L'amaro in bocca è poco, stilando un 'bollettino' riassuntivo di fine-lettura, per definire le sensazioni che ti avvolgono, a mo' di spire fonemiche: bisogna proprio far ricorso al sangue, quello che, ultimamente, sembra andar per la maggiore (Affinati, Parise, giovani antropofagi...). Ecco: ciò che resta in me del primo episodio (Le formiche) è il sangue che 'formicola' zampillando tra un arto e l'altro, mentre questi saltano macabramente, come dei pierrot, nella trincea agghiacciante della Seconda Guerra Mondiale.
Ciò che resta del secondo racconto (Il richiamo), è una testa che si sfascia sull'asfalto newyorchese con grottesco contrappunto di, magari, un Duke Ellington stile Take the 'A' train.
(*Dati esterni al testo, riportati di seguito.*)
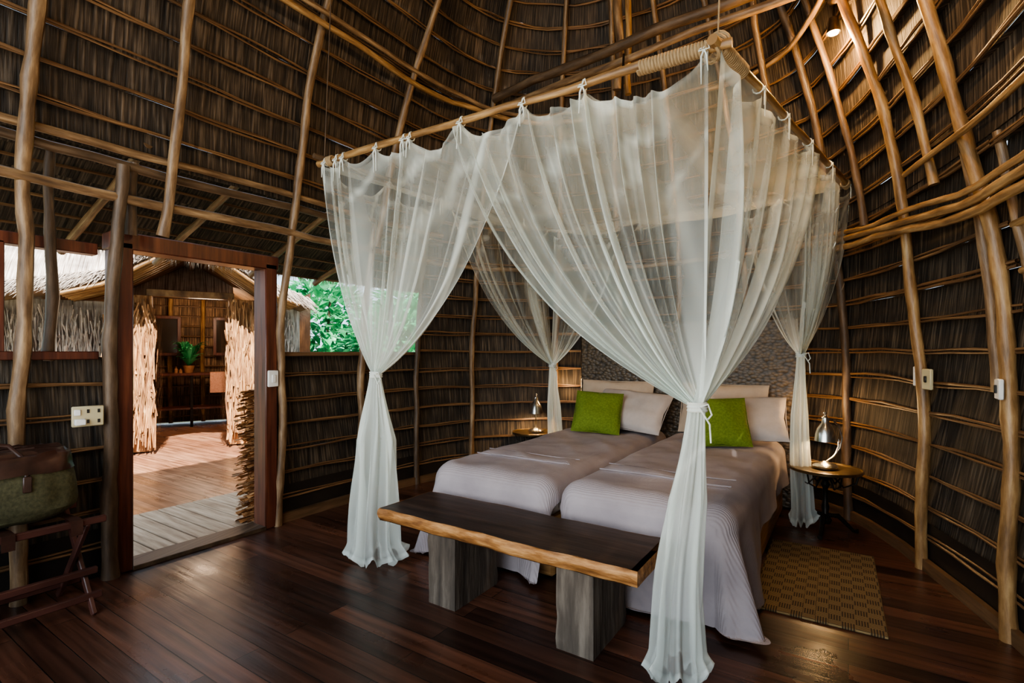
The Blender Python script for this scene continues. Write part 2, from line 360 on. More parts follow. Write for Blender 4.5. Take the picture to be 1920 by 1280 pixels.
ringpole(ce,'purlin',0,snear(-2.6,5.52),q39,.16,.030,M_pole2,.04); ringpole(ce,'purlin',0,snear(-2.7,5.5),q39+.08,.16,.024,M_pole,.04)
ringpole(ce,'purlin',snear(-.9,5.6),SL,q39,.16,.026,M_pole)
def spole(parent,name,a,b,r,mat,wob=.03,n=12):
    a=Vector(a);b=Vector(b);ph=random.random()*30
    m=MB(); m.tube([a.lerp(b,i/n)+V(noise.noise(V(ph,i*.4,0)),noise.noise(V(ph,i*.4,5)),noise.noise(V(ph,i*.4,8)))*wob for i in range(n+1)],r,10,True,.07)
    return m.build(name,mat,parent)
spole(ce,'tie_beam',(-3.0,4.25,3.98),(-.1,3.95,3.98),.042,M_poled)
spole(ce,'tie_beam',(-2.85,4.15,3.80),(-.05,3.85,3.78),.030,M_pole)
spole(ce,'tie_beam',(-3.3,2.0,4.9),(.4,2.0,4.9),.042,M_poled)
spole(ce,'king_post',(-1.72,4.36,3.75),(-1.68,4.2,5.4),.040,M_pole); spole(ce,'king_post',(-1.64,4.4,3.7),(-1.6,4.25,5.4),.028,M_pole2)
spole(ce,'brace',(-.1,4.3,3.9),(.1,3.2,3.3),.026,M_pole)
spole(ce,'brace',(-.55,4.75,3.55),(-.75,3.9,4.9),.028,M_poled)
# eave skirts
def eave(xw,sgn,zt,zb,y0,y1):
    m=MB(); n=int((y1-y0)/.3)
    for k in range(6):
        x0=xw+sgn*1.1*k/6;z0=zt-(zt-zb)*k/6;x1=x0+sgn*1.1/6;z1=z0-(zt-zb)/6-.03
        m.grid([[V(x,y0+i*.3,z) for i in range(n+1)] for x,z in ((x0,z0),(x1,z1),(x1,z1+.04))],[[( y0+i*.3+k,z*1.5) for i in range(n+1)] for z in (z0,z1,z1)])
    m.build('eave_and_sunshade',M_th,ce,smooth=0)
eave(-3.98,-1,2.76,2.26,-2.5,5.3); eave(.95,1,2.50,1.85,-2.5,4.1)  # right skirt is added to keep the sun off the rug
for k in range(7):
    x=-4.05-.16*k; z=2.70-.5*(x+3.98)/-1.1
    m=MB(); m.tube([V(x,-2.5+i*.5,z+random.uniform(-.01,.01)) for i in range(17)],.011,6); m.build('eave_batten',M_bat,ce)
for Y in (.55,1.45,2.1,2.95,3.7): spole(ce,'eave_rafter',(-3.72,Y,2.72),(-5.1,Y-.05,2.18),.028,M_pole,.01)
m=MB()
for i in range(1400):
    y=-2.5+random.random()*7.6; x=-5.05-random.random()*.06; L=random.uniform(.03,.10); a=random.uniform(-.02,.02)
    m.add([V(x,y,2.3),V(x,y+.012,2.3),V(x-.02,y+a+.006,2.26-L)],[(0,1,2)],[(y,0),(y+.01,0),(y,.1)])
m.build('eave_fringe',M_thout,ce,smooth=0)
# floor
m=MB(); pts=[V(p.x,p.y,0) for p in pl[::4]]; pts.append(V(pl[-1].x,pl[-1].y,0))
m.add(pts,[tuple(reversed(range(len(pts))))]); fl=m.build('floor',M_floor,None,kind='structure',smooth=0)
m=MB(); m.add([V(-40,-30,-.25),V(25,-30,-.25),V(25,40,-.25),V(-40,40,-.25)],[(0,1,2,3)]); m.build('ground',M_ground,None,kind='structure')
# door
dr=thing('door_1','','',(-3.93,1.86,0),kind='structure')
for Y in (1.365,2.355):
    m=MB(); m.box((-3.92,Y,1.05),(.17,.10,2.1),bev=.008); m.build('jamb',M_red,dr)
m=MB(); m.box((-3.92,1.86,2.11),(.17,1.12,.11),bev=.008); m.build('header',M_red,dr)
m=MB(); m.box((-3.93,1.86,.012),(.2,.9,.03)); m.build('threshold',M_poled,dr)
w1=thing('window_1','','',(-3.95,1.0,1.37),kind='structure')
m=MB(); m.box((-3.95,.2,1.38),(.12,2.1,.05)); m.build('sill',M_red,w1)
m=MB(); m.box((-3.95,.2,2.04),(.09,2.1,.07)); m.build('header',M_red,w1)
for Y in (.80,-.5):
    m=MB(); m.box((-3.95,Y,1.70),(.09,.055,.64)); m.build('stile',M_red,w1)
w2=thing('window_2','','',(-3.95,3.2,1.37),kind='structure')
m=MB(); m.box((-3.93,3.22,1.385),(.14,1.62,.035)); m.build('sill',M_base,w2)
m=MB(); m.box((-3.95,3.28+.45,1.88),(.04,.04,.98)); m.build('mullion',M_poled,w2)
w3=thing('window_3','','',(.7,3.3,1.5),kind='structure')
for q in (1.55,1.78,2.0):
    m=MB(); m.tube([S(sRO+(SL-sRO)*i/12,q,.04) for i in range(13)],.018,8); m.build('rail',M_pole2,w3)
# thatch thickness beside the door outside
m=MB()
for k in range(700):
    z=random.random()*1.08; y=2.38+random.uniform(-.05,.05); x=-4.03-random.random()*.26; u=random.random()*5; L=random.uniform(.02,.06)
    m.add([V(x,y+.1,z),V(x+.03,y+.1,z+.006),V(x+.02,y-L,z+.003-random.random()*.03),V(x-.01,y-L,z-random.random()*.03)],[(0,1,2,3)],[(u,0),(u+.03,0),(u+.03,.3),(u,.3)])
m.box((-4.16,2.50,.54),(.26,.18,1.08),bev=.01)
m.build('thatch_edge',M_bark,wl,smooth=0)
# deck outside
HO=V(-8.04,3.695,0); a_=V(-.909,.417,0); b_=V(.417,.909,0)   # neighbouring hut: origin, depth axis, lateral axis
dk=thing('deck','','',(-4.6,2,0),kind='structure')
for k in range(13):
    y=1.0+k*.145
    m=MB(); m.box((-4.60,y,-.035),(1.15,.135,.05)); m.build('board',M_deckp,dk)
m=MB(); q=[V(-5.18,.7,-.02),V(-5.18,3.4,-.02),HO+b_*1.6+a_*3.4+V(0,0,-.02),HO-b_*1.6+a_*3.4+V(0,0,-.02)]; m.add(q,[(0,1,2,3)]); m.build('passage_floor',M_floor2,dk,smooth=0)
# ---------------------------------------------------------------- neighbouring hut
hr=math.atan2(a_.y,a_.x)
hut=thing('thatched_hut','smaller thatched hut with bark-clad doorway seen beyond the open door','hut',HO,hr)
def strips(mb,p0,p1,z0,z1,n,w,jit=.04,depth=.05,zj=.12,fr=(.15,.6)):
    p0=Vector(p0);p1=Vector(p1);d=(p1-p0);nn=V(-d.y,d.x,0).normalized()
    for i in range(n):
        t=random.random(); c=p0+d*t+nn*random.uniform(-depth,depth); za=z0+random.uniform(0,zj)*.5; zb=z1-random.uniform(0,zj)
        L=zb-za; s_=random.uniform(*fr); zc=za+random.random()*L*(1-s_); zd=zc+L*s_
        e=d.normalized()*w*random.uniform(.5,1.3); o=[nn*random.uniform(-.05,.05)+d.normalized()*random.uniform(-jit,jit) for _ in range(3)]
        u=random.random()*9
        mb.grid([[c+o[k]+V(0,0,z),c+o[k]+e+V(0,0,z)] for k,z in enumerate((zc,(zc+zd)/2,zd))],[[(u,z),(u+w*2,z)] for z in (zc,(zc+zd)/2,zd)])
def lbuild(mb,name,mat,kind=None,smooth=0): return mb.build(name,mat,hut,local=True,smooth=smooth)
m=MB(); strips(m,(.06,.95,0),(.06,4.2,0),0,2.1,3200,.016,.03,.05,.12,(.1,.35)); m.box((.15,2.55,1.05),(.06,3.3,2.1)); lbuild(m,'front_wall',M_thout)
m=MB(); strips(m,(.06,-.95,0),(.06,-1.4,0),0,2.1,500,.016,.03,.05,.12,(.1,.35)); m.box((.15,-1.2,1.05),(.06,.6,2.1)); lbuild(m,'front_wall',M_thout)
for sg in (1,-1):
    m=MB(); strips(m,(-.1,sg*.45,0),(-.1,sg*.97,0),0,2.25,650,.022,.05,.12,.2,(.15,.7)); strips(m,(-.15,sg*.43,0),(.5,sg*.47,0),0,2.2,330,.022,.05,.05,.2,(.15,.7)); m.box((.1,sg*.72,1.1),(.22,.48,2.2)); lbuild(m,'bark_jamb',M_bark)
m=MB(); m.box((.12,0,2.25),(.12,1.1,.1)); lbuild(m,'lintel',M_pole2)
m=MB()
def lrow(mb,x,y0,y1,z0,z1):
    mb.grid([[V(x,y0,z0),V(x,y1,z0)],[V(x,y0,z1),V(x,y1,z1)]],[[(y0,z0),(y1,z0)],[(y0,z1),(y1,z1)]])
lrow(m,3.4,-1.7,1.7,0,2.8); m.grid([[V(.3,1.7,0),V(3.4,1.7,0)],[V(.3,1.7,2.4),V(3.4,1.7,2.4)]]); m.grid([[V(.3,-1.7,0),V(3.4,-1.7,0)],[V(.3,-1.7,2.4),V(3.4,-1.7,2.4)]]); lbuild(m,'back_wall',M_thbr)
for k in range(12):
    m=MB(); m.tube([V(3.34,-1.6,.1+k*.2),V(3.34,0,.12+k*.2),V(3.34,1.6,.1+k*.2)],.016,6); lbuild(m,'batten',M_bat)
for y in (-.75,-.2,.35,.85):
    m=MB(); m.tube([V(3.28,y,0),V(3.28,y+.02,1.2),V(3.28,y,2.6)],.04,8); lbuild(m,'post',M_pole2)
for y,w in ((.42,.42),(-.55,.3)):
    m=MB()
    for dy in (-w/2,w/2): m.box((3.2,y+dy,1.72),(.05,.06,.75))
    for dz in (1.36,2.08): m.box((3.2,y,dz),(.05,w,.06))
    f=lbuild(m,'mirror_frame',M_red); m=MB(); m.box((3.215,y,1.72),(.02,w-.05,.7)); m.build('mirror_glass',M_glass,f,local=True)
prf=[(-1.5,2.06),(-.95,2.28),(0,2.92),(.95,2.28),(2.2,2.02),(3.6,1.90)]
m=MB(); X0=-.75;X1=3.6
for dz in (0,.14):
    rows=[[V(X0+(X1-X0)*i/8,y,z+dz) for i in range(9)] for y,z in prf]; m.grid(rows,[[(X0+(X1-X0)*i/8,y) for i in range(9)] for y,z in prf])
m.grid([[V(X0,y,z) for y,z in prf],[V(X0,y,z+.14) for y,z in prf]],[[(y,z) for y,z in prf],[(y,z+.14) for y,z in prf]])
lbuild(m,'roof_thatch',M_thbr)
m=MB(); ys=(-.6,0,1,2,3,4,5.5)
m.grid([[V(.9+2.4*k/6,y,2.25+2.3*k/6+(.05 if k%2 else 0)) for y in ys] for k in range(7)],[[(y,k*.4) for y in ys] for k in range(7)])
lbuild(m,'main_roof_thatch',M_thout)
m=MB()
def prz(y):
    for (y0,z0),(y1,z1) in zip(prf[:-1],prf[1:]):
        if y0<=y<=y1: return z0+(z1-z0)*(y-y0)/(y1-y0)
    return 1.85
for i in range(3600):
    y=random.uniform(-1.5,3.6); z=prz(y)+random.uniform(.02,.15); L=random.uniform(.06,.24)*(.4 if abs(y)<.95 else 1); x=X0-random.uniform(0,.05)
    sl=(1 if y>0 else -1)*L*random.uniform(.3,.9)
    u=random.random()*5; m.add([V(x,y,z),V(x,y+.016,z),V(x-.05,y+sl,z-L*.6)],[(0,1,2)],[(u,0),(u+.02,0),(u,.2)])
for i in range(900):
    x=random.uniform(X0,2.5); z=2.08+random.uniform(0,.13); L=random.uniform(.06,.25); u=random.random()*5
    m.add([V(x,-1.48,z),V(x+.02,-1.48,z),V(x+.02,-1.52-L*.6,z-L*.6)],[(0,1,2)],[(u,0),(u+.02,0),(u,.2)])
lbuild(m,'roof_fringe',M_thout)
for k in range(7):
    x=-.78+k*.18
    for sg in (1,-1):
        m=MB(); m.tube([V(x,0,2.88),V(x,sg*.95,2.24),V(x-.02,sg*1.35,2.10)],.026,8); lbuild(m,'rafter',M_pole2)
m=MB(); m.tube([V(-.8,0,2.82),V(2.5,0,2.82)],.045,8); lbuild(m,'ridge_pole',M_pole2)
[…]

Permea tutto me stesso una cascata di sangue malato di zolfo metropolitano, frettoloso e denso, policromo e flatulento, sprizzante da quel cranio senza fisionomia che, cosí, diviene un'allettante "Medusa rossa (...) della quinta avenue".
Ciò che resta, infine, dell'ultima novella (il cit. L'amore è cieco) è la flebile sensazione, vicina all'annullamento atarassico, che dovrebbe provare un cieco, magari nel momento della sua atroce iniziazione al mistero dei non vedenti: sangue che pulsa sotto le palpebre, prima della happy end.
Il nido ferroso di mitragliatrici sputacchianti, che appare nelle prime battute de Le formiche, è stato annullato, spazzato via, disintegrato dalla feroce negazione che circolava nelle vene tumefatte cui attingeva la creatività del decadente day after europeo. Noi, gli eredi, i consanguinei, siamo invece vicini alla infiocchettata parodia-che-uccide alla quale attinge questa era post: il supermercato in casa e la casa nel supermercato. Niente male anche quest'altra ideologia necrofiliaca quotidiana; solamente, direi, un po' troppo antiromantica e troppo poco maleducata.
Quasi quasi preferisco il jazz, le bottiglie vuote e i mistosangue di Boris Vian. Tranne la misoginia, eh!